JANUARY 31, 2003--Distinguished scholar John H. Bracey, Jr., will present the Black History Month keynote address next Thursday at 8 p.m. in the College Science Center’s West Lecture Hall. A reception will follow.

"DuBois' "The Souls of Black Folk in the 21st Century" is the title of the talk to be presented by Bracey, who has been a member of the W.E.B. DuBois Department of Afro-American Studies at the University of Massachusetts at Amherst since 1972.

The speaker is a former director of the W.E.B. DuBois Archives at the University of Massachusetts and has been a consultant on several video productions profiling W.E.B. Du Bois, Frederick Douglass and A. Philip Randolph.

Bracey is the author of numerous articles, book reviews, and scholarly papers and has lectured at campuses across the country on various aspects of the history of Black Americans. For his role in helping to establish Afro-American studies programs nationwide, he was awarded the Zora Neale Hurston-Paul Robeson award for outstanding artistic and scholarly achievement.

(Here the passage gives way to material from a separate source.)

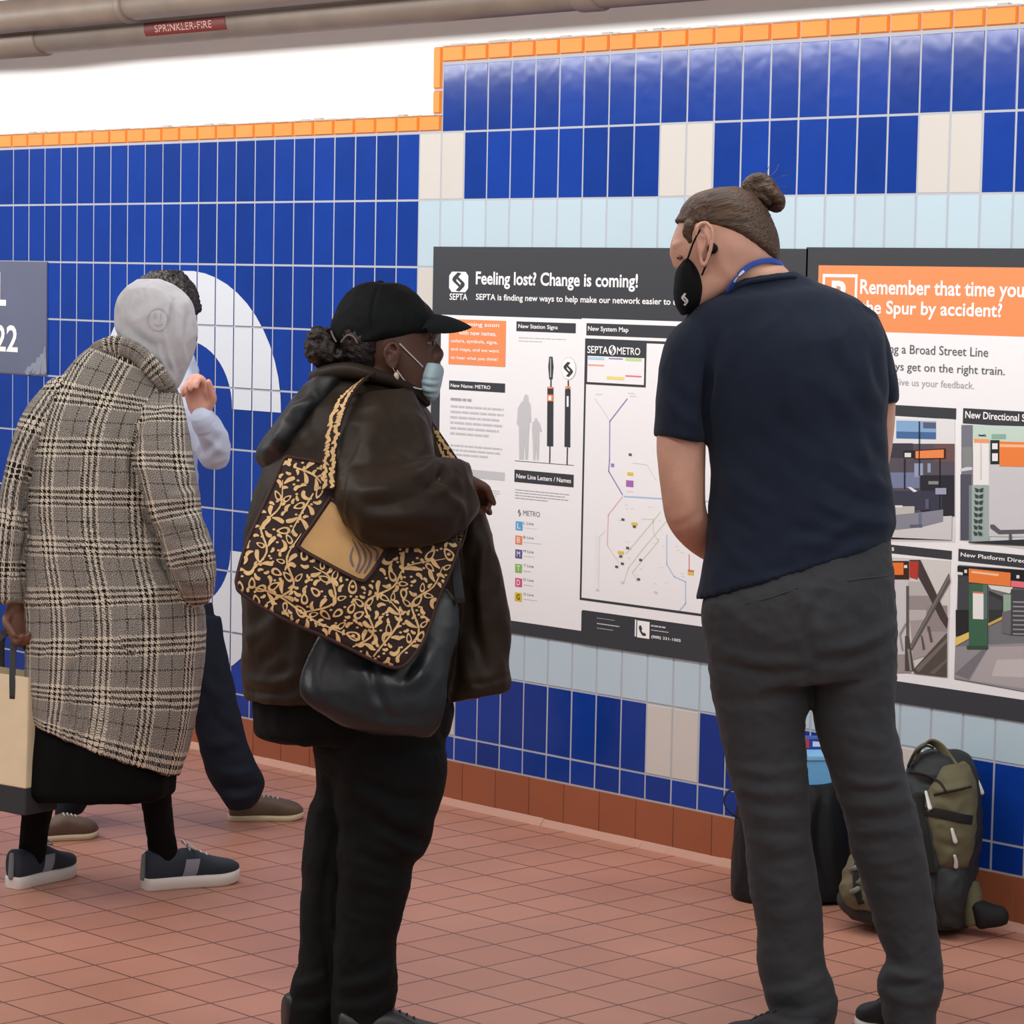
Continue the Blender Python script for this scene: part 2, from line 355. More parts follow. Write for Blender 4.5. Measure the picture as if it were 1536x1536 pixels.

Bracey is in the process of completing, with Ernest Allen, a six-volume documentary history: Unite or Perish: Black Nationalist and Radical Thought 1954-1974 and is co-writing with August Meier, two monographs with the working titles"The NAACP: A Short History" and "A. Philip Randolph and the NAACP: A Study in Cooperation and Conflict."

Bracey is the co-editor, with Maurianne Adams, of the 1999 anthology Strangers and Neighbors: Relations between Blacks and Jews in the United States and has co-edited, with Meier and the late Elliott Rudwick, a number of volumes on various aspects of the Afro-American experience, including Black Nationalism in America, eight volumes in the series Explorations in the Black Experience, and most recently a revised edition of Black Protest in the Sixties.

He is currently co-editor, with Meier and Sharon Harley, of the microfilm series Black Studies Research Sources, which includes the papers of the NAACP, A. Philip Randolph, Mary McLeod Bethune and the National Association of Colored Women’s Clubs. Bracey and Harley also co-edited Access to African-American Studies, a web research service.